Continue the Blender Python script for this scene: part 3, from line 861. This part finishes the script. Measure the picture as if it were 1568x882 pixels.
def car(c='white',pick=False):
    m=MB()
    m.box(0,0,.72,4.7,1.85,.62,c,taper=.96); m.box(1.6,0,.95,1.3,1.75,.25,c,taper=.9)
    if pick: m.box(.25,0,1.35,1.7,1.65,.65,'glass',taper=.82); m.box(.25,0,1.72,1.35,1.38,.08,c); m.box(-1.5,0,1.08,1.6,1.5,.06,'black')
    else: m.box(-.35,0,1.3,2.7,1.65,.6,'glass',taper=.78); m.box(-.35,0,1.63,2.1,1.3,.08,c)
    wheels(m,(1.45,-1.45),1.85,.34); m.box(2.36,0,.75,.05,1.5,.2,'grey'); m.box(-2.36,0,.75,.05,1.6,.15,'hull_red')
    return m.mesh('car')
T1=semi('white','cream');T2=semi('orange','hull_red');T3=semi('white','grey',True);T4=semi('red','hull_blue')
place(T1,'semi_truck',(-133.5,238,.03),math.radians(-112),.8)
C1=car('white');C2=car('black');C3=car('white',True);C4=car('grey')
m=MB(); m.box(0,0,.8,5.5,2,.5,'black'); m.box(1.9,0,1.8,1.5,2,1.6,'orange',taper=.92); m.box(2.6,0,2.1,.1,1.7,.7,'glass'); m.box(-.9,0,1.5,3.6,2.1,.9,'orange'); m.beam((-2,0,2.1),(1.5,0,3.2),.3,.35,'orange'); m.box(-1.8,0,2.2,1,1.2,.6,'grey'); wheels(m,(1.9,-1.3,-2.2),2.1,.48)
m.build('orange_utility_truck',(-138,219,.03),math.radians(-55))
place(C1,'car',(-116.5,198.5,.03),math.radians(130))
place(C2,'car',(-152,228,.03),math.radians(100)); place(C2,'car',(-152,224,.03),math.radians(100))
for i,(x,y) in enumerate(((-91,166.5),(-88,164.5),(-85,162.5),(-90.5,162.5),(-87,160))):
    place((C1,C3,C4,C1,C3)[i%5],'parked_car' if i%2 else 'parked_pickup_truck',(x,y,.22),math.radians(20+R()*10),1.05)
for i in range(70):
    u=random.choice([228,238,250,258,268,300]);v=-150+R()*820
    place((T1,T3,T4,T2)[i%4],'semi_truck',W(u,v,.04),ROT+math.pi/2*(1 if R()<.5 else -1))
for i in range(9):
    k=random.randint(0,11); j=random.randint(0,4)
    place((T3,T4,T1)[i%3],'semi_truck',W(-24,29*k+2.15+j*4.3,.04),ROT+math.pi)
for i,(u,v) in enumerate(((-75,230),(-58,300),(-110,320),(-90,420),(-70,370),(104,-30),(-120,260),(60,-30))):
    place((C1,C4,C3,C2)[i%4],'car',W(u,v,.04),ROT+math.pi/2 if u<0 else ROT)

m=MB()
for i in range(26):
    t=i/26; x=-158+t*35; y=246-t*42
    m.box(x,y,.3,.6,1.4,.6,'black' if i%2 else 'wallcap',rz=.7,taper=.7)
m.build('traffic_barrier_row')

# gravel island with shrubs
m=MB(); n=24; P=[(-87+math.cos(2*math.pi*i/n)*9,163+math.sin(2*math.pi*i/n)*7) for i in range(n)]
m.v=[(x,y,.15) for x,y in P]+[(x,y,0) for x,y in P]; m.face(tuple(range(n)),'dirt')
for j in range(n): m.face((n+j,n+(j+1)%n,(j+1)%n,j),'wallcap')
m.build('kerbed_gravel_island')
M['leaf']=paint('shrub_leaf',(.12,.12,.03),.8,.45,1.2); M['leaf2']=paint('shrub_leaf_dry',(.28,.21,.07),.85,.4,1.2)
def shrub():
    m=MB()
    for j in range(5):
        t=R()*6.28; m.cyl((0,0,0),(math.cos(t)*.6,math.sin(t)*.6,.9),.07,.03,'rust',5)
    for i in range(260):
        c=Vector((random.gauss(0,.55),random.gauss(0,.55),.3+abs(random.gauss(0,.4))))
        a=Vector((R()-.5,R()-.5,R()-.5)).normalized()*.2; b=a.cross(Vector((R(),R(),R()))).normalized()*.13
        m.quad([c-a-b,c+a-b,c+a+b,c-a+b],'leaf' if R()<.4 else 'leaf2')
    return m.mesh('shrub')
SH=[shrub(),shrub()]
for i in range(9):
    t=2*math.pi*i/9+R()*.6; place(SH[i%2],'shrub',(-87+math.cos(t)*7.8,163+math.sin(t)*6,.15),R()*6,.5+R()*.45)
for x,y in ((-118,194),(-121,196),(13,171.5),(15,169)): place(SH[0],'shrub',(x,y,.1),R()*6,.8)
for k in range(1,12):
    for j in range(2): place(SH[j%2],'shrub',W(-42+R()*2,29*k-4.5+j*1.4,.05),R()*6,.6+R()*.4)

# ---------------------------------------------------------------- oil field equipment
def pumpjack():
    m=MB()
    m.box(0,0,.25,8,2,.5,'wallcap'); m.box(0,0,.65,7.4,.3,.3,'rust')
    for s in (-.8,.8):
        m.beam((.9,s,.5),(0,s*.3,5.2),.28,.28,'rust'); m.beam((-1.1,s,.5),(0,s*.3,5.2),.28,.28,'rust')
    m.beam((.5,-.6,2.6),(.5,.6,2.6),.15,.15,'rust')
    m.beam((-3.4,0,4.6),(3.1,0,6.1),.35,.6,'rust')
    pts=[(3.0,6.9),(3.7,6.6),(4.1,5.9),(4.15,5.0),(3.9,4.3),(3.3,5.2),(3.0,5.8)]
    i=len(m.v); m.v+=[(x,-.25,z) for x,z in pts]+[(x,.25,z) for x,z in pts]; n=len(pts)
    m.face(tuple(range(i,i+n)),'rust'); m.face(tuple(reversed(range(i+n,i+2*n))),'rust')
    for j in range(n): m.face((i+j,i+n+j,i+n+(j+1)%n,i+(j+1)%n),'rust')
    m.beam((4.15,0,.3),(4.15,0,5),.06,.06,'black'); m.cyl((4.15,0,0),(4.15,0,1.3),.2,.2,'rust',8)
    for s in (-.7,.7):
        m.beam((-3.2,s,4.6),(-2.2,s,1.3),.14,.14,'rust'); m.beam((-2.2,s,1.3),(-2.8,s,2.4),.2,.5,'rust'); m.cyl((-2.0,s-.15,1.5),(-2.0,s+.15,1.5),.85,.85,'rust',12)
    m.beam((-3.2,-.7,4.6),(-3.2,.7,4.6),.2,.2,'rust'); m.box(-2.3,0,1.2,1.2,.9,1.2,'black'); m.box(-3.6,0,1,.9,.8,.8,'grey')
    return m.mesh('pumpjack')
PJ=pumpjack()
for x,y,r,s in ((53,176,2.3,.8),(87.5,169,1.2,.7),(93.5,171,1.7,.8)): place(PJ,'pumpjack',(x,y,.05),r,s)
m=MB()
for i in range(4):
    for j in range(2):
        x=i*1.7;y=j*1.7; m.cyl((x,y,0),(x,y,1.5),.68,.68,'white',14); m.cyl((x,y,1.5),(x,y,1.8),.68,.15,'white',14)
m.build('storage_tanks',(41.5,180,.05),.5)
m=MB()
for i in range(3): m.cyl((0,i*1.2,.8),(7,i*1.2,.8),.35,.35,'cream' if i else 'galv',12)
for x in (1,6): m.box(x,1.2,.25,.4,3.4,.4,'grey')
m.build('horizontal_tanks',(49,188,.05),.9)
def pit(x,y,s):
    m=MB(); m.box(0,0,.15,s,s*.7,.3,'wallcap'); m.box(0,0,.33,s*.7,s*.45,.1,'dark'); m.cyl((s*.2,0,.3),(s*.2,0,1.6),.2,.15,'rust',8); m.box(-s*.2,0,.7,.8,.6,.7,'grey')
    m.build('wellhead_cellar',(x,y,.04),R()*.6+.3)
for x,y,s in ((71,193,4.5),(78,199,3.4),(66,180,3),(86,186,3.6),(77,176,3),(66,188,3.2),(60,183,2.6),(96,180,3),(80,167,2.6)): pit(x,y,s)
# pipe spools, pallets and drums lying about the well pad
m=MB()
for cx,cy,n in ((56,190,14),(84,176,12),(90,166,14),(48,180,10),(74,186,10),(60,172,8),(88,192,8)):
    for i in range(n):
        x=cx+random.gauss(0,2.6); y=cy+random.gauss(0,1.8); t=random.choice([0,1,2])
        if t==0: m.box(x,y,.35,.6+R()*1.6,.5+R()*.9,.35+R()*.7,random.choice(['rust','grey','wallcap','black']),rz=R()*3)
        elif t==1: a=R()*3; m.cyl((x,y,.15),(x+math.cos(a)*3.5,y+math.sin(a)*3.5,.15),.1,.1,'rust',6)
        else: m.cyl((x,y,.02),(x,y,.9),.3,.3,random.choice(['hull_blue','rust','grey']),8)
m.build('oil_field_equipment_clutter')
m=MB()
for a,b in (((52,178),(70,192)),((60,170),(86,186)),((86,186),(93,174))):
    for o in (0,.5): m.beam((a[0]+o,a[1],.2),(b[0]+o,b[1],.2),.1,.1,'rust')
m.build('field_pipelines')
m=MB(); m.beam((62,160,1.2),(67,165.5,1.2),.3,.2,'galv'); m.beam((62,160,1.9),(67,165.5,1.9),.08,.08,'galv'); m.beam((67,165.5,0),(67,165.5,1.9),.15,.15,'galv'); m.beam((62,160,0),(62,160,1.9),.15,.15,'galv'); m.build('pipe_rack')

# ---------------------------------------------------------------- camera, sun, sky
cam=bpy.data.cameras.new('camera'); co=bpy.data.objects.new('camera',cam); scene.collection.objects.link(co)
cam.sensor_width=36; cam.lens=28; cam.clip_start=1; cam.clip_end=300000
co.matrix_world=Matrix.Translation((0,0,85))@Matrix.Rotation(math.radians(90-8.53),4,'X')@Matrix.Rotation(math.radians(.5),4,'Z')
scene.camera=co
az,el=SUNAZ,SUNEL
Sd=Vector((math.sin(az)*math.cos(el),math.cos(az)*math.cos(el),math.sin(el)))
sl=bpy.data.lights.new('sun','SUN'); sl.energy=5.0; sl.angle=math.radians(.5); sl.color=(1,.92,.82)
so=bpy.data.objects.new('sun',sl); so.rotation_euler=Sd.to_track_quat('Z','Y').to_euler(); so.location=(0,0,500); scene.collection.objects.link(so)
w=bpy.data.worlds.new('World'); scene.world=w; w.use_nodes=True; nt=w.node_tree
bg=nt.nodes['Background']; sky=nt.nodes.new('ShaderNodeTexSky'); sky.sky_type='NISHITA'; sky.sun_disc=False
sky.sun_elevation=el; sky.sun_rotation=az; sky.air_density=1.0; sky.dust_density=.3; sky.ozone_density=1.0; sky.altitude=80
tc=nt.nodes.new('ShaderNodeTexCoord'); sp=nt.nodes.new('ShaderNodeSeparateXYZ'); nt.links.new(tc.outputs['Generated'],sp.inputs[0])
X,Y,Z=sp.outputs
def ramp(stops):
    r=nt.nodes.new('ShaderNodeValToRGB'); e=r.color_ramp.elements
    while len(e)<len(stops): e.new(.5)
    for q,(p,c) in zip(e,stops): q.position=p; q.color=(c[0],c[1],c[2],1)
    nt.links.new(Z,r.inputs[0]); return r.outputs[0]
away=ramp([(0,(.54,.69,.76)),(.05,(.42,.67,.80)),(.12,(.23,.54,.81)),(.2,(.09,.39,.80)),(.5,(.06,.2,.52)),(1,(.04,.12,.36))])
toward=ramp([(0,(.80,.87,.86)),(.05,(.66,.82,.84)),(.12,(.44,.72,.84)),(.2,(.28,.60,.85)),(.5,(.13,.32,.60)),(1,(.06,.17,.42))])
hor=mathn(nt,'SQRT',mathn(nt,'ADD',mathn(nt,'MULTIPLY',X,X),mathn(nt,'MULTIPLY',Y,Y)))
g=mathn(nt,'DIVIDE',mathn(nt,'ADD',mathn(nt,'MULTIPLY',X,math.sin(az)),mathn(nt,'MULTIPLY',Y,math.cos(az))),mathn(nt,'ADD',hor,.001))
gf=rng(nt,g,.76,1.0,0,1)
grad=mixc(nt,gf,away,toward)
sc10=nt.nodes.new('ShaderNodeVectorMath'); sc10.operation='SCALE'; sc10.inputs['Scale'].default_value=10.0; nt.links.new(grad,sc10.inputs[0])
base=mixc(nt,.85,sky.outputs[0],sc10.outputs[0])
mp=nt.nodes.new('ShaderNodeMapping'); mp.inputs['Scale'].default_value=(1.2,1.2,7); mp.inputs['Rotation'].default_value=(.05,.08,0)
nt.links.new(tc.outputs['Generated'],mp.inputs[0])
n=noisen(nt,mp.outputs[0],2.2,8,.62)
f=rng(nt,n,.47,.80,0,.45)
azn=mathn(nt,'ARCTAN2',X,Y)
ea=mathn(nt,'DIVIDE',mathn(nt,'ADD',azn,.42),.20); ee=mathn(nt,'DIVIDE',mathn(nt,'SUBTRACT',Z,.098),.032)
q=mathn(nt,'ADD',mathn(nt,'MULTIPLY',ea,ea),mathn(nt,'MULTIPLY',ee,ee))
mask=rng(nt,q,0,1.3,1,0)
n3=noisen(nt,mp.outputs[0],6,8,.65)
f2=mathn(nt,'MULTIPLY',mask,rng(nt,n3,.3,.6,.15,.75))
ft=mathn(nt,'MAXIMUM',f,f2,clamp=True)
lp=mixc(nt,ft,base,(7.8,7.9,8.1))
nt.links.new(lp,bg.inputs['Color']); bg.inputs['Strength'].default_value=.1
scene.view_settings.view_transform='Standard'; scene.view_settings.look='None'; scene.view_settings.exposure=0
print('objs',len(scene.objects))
****************
Looking at the material above, count the lines containing the string "scene" and reply with the count alone.

7